-- START --
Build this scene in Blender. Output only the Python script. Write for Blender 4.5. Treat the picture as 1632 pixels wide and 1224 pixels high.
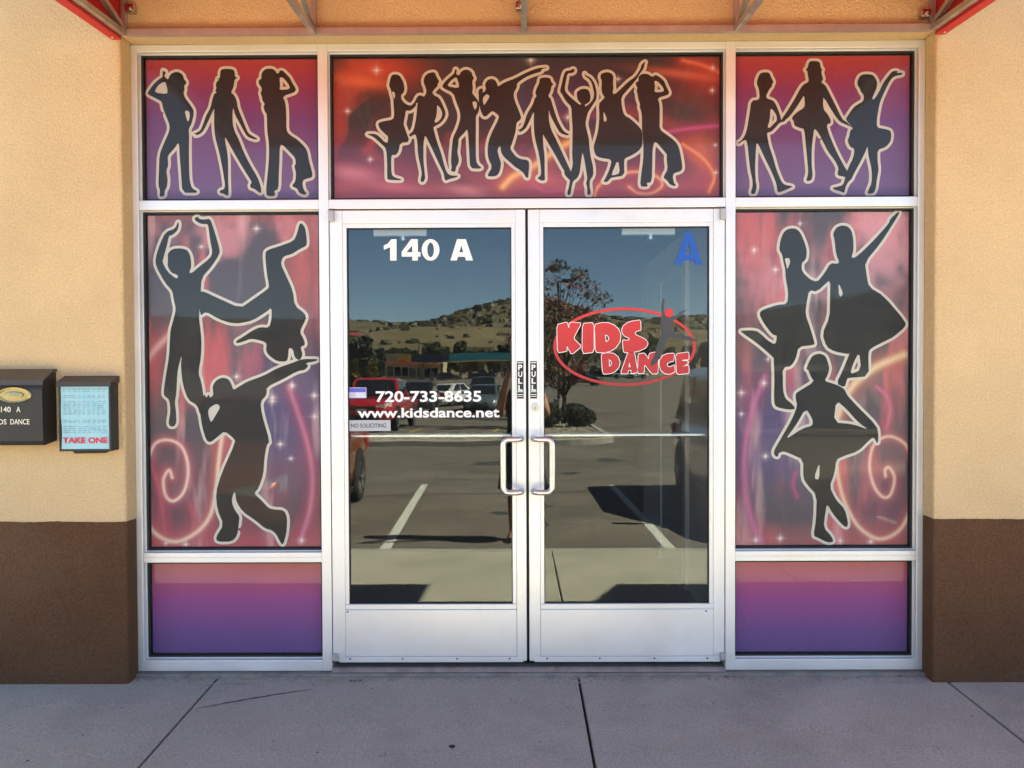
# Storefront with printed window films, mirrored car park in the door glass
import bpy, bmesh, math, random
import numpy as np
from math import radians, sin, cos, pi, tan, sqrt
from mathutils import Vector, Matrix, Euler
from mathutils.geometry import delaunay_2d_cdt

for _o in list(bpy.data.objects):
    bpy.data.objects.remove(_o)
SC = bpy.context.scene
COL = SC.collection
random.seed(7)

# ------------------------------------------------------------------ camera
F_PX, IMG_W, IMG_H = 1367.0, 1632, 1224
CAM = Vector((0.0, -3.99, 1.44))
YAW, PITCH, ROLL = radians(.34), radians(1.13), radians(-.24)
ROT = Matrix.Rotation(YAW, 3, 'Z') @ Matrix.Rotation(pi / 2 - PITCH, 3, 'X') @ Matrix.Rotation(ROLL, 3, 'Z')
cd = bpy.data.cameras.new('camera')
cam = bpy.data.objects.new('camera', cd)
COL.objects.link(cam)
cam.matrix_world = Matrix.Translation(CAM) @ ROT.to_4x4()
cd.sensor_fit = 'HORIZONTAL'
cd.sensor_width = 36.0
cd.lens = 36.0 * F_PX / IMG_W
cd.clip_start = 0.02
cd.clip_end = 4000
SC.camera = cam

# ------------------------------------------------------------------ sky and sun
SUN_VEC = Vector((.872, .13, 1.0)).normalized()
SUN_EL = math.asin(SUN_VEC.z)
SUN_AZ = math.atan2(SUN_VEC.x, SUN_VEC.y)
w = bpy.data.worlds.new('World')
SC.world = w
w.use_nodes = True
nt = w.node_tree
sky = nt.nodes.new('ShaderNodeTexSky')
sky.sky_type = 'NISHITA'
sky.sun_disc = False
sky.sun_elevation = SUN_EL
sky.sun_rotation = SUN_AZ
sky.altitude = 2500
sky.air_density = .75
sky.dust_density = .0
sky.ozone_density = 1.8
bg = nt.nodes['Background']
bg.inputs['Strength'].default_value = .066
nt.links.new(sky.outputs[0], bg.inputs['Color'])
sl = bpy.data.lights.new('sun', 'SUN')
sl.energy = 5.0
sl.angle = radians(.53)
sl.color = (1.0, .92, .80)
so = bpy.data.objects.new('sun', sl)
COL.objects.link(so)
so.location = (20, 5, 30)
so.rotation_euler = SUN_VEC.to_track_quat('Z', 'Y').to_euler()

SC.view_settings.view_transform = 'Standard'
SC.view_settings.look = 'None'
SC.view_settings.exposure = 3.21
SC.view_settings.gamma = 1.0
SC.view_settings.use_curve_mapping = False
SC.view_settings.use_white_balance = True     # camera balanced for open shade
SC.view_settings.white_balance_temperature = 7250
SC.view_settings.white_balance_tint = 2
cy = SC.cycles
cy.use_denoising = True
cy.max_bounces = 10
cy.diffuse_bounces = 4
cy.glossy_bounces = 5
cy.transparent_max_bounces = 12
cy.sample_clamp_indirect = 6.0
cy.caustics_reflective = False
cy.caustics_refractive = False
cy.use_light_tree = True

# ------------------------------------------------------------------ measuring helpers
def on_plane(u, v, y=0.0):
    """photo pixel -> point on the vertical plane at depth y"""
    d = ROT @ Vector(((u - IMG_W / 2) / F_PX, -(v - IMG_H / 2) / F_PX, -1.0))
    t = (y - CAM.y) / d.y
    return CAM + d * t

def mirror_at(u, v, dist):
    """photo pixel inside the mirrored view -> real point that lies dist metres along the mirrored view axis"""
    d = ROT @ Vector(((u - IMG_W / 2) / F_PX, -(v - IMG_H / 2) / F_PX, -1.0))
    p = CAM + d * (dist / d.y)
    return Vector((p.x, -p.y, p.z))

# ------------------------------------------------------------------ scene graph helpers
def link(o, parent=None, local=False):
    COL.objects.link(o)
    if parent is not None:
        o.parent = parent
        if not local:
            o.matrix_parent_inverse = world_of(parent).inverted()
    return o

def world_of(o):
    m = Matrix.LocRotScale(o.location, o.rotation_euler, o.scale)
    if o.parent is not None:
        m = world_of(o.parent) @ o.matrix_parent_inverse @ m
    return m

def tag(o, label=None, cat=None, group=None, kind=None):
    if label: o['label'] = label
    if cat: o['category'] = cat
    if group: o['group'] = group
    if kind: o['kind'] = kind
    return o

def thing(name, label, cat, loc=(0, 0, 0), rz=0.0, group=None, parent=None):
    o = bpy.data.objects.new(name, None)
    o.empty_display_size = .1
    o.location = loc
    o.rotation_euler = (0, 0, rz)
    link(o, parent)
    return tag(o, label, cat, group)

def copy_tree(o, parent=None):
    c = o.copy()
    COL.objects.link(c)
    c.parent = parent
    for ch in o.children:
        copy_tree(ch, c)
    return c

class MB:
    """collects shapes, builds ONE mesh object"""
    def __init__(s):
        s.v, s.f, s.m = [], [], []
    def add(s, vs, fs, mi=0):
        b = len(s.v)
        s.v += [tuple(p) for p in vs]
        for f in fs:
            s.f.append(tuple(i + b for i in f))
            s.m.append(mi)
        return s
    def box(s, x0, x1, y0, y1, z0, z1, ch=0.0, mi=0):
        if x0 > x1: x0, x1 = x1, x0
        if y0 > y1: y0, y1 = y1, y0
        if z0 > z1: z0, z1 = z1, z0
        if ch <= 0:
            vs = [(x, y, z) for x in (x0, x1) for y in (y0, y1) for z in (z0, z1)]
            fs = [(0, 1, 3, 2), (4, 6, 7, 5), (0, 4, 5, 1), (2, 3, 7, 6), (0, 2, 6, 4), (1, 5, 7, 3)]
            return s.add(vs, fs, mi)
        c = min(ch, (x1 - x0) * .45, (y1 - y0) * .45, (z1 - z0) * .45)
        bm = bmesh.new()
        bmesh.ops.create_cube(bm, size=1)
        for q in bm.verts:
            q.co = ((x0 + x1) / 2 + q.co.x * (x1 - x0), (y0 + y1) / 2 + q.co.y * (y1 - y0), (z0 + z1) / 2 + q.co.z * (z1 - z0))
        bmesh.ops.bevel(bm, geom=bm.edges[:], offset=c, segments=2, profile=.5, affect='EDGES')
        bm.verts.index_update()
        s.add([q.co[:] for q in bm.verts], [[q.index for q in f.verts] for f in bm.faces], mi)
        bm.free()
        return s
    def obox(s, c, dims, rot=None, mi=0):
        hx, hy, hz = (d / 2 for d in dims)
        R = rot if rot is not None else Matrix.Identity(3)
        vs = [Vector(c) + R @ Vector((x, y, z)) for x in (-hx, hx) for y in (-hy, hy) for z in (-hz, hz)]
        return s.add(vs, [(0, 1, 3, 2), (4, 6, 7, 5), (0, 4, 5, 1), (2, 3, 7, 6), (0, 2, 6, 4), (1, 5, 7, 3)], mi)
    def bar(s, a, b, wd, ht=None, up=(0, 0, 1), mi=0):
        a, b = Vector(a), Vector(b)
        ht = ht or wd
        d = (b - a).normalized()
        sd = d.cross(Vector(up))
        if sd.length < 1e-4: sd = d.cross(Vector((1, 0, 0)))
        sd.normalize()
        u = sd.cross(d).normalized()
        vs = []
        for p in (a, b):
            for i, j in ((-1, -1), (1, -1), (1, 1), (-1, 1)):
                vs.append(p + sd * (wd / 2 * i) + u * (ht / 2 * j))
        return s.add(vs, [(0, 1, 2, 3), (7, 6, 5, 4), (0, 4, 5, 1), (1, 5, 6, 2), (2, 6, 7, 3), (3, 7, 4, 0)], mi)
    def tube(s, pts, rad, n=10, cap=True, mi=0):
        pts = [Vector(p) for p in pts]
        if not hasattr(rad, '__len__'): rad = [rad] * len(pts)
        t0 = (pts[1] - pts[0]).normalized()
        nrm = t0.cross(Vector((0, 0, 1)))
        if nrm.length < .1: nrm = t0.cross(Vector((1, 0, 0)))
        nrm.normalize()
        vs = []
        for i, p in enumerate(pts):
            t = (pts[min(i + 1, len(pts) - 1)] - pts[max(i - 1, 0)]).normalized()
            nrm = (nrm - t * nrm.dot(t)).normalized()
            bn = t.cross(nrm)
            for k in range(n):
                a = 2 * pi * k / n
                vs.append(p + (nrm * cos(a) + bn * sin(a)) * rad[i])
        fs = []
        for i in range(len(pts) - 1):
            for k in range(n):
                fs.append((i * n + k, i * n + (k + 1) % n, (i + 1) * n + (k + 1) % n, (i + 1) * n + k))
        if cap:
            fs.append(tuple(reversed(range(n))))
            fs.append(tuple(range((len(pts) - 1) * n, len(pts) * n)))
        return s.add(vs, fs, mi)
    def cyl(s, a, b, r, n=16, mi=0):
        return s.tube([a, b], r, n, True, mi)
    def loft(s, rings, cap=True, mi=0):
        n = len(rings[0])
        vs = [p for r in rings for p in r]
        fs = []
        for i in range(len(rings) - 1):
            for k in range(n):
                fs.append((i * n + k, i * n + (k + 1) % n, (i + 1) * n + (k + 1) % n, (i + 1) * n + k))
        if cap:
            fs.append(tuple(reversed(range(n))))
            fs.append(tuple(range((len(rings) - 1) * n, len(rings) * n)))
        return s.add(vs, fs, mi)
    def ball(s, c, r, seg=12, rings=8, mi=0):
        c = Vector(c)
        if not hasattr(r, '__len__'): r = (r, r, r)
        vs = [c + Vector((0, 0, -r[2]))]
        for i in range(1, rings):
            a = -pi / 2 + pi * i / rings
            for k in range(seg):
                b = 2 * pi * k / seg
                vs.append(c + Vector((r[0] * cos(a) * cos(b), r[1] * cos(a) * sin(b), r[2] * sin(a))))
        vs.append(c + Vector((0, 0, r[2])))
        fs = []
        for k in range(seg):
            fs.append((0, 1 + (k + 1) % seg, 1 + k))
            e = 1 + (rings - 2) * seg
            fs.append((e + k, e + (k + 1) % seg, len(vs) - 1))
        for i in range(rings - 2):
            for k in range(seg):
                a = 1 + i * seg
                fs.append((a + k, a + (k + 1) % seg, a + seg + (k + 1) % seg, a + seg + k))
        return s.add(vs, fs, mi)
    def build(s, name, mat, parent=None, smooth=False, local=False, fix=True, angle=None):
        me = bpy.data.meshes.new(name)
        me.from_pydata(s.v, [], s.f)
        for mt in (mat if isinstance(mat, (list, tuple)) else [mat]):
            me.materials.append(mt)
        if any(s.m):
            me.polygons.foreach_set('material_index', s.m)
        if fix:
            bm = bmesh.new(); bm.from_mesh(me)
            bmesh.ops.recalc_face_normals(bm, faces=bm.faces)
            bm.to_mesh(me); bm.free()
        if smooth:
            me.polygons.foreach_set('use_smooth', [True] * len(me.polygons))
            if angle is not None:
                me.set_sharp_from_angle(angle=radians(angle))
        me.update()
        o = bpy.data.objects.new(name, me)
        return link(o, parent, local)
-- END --
Written instruction
Repeat the lines exactly as they stand, from the opening line of the data through the line with "SC.camera = cam". Pictures stay out of the copy.

Written solution
Build this scene in Blender. Output only the Python script. Write for Blender 4.5. Treat the picture as 1632 pixels wide and 1224 pixels high.
# Storefront with printed window films, mirrored car park in the door glass
import bpy, bmesh, math, random
import numpy as np
from math import radians, sin, cos, pi, tan, sqrt
from mathutils import Vector, Matrix, Euler
from mathutils.geometry import delaunay_2d_cdt

for _o in list(bpy.data.objects):
    bpy.data.objects.remove(_o)
SC = bpy.context.scene
COL = SC.collection
random.seed(7)

# ------------------------------------------------------------------ camera
F_PX, IMG_W, IMG_H = 1367.0, 1632, 1224
CAM = Vector((0.0, -3.99, 1.44))
YAW, PITCH, ROLL = radians(.34), radians(1.13), radians(-.24)
ROT = Matrix.Rotation(YAW, 3, 'Z') @ Matrix.Rotation(pi / 2 - PITCH, 3, 'X') @ Matrix.Rotation(ROLL, 3, 'Z')
cd = bpy.data.cameras.new('camera')
cam = bpy.data.objects.new('camera', cd)
COL.objects.link(cam)
cam.matrix_world = Matrix.Translation(CAM) @ ROT.to_4x4()
cd.sensor_fit = 'HORIZONTAL'
cd.sensor_width = 36.0
cd.lens = 36.0 * F_PX / IMG_W
cd.clip_start = 0.02
cd.clip_end = 4000
SC.camera = cam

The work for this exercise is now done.